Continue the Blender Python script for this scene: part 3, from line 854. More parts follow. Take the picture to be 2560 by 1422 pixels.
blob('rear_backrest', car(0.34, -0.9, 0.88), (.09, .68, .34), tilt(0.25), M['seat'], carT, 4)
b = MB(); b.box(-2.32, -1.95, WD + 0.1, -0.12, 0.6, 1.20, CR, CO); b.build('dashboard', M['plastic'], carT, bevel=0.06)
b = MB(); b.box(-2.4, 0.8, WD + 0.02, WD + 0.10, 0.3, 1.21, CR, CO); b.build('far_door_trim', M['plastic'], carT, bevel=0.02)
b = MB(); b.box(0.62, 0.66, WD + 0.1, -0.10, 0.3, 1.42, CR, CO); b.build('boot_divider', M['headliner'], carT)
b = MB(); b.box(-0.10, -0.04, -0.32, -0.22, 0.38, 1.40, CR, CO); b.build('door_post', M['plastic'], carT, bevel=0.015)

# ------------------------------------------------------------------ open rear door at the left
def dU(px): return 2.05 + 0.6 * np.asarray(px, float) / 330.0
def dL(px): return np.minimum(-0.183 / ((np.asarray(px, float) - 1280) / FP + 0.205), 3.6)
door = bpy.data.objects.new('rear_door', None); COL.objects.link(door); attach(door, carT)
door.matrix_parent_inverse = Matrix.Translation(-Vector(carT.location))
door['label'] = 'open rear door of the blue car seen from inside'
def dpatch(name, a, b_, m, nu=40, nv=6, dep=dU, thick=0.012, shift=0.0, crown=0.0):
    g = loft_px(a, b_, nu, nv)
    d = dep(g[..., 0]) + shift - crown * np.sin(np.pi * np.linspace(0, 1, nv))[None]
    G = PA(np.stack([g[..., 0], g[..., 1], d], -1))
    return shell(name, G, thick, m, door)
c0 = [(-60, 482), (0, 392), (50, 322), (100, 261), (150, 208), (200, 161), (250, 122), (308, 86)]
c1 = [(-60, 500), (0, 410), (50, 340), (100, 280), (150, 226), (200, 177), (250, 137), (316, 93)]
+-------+
What the task asks:
Return exactly the leading lines of the listing, stopping after the line in which "b = MB(); b.box(-0.10, -0.04, -0.32, -0.22, 0.38, 1.40, CR, CO);" occurs.

Completed task:
Continue the Blender Python script for this scene: part 3, from line 854. More parts follow. Take the picture to be 2560 by 1422 pixels.
blob('rear_backrest', car(0.34, -0.9, 0.88), (.09, .68, .34), tilt(0.25), M['seat'], carT, 4)
b = MB(); b.box(-2.32, -1.95, WD + 0.1, -0.12, 0.6, 1.20, CR, CO); b.build('dashboard', M['plastic'], carT, bevel=0.06)
b = MB(); b.box(-2.4, 0.8, WD + 0.02, WD + 0.10, 0.3, 1.21, CR, CO); b.build('far_door_trim', M['plastic'], carT, bevel=0.02)
b = MB(); b.box(0.62, 0.66, WD + 0.1, -0.10, 0.3, 1.42, CR, CO); b.build('boot_divider', M['headliner'], carT)
b = MB(); b.box(-0.10, -0.04, -0.32, -0.22, 0.38, 1.40, CR, CO); b.build('door_post', M['plastic'], carT, bevel=0.015)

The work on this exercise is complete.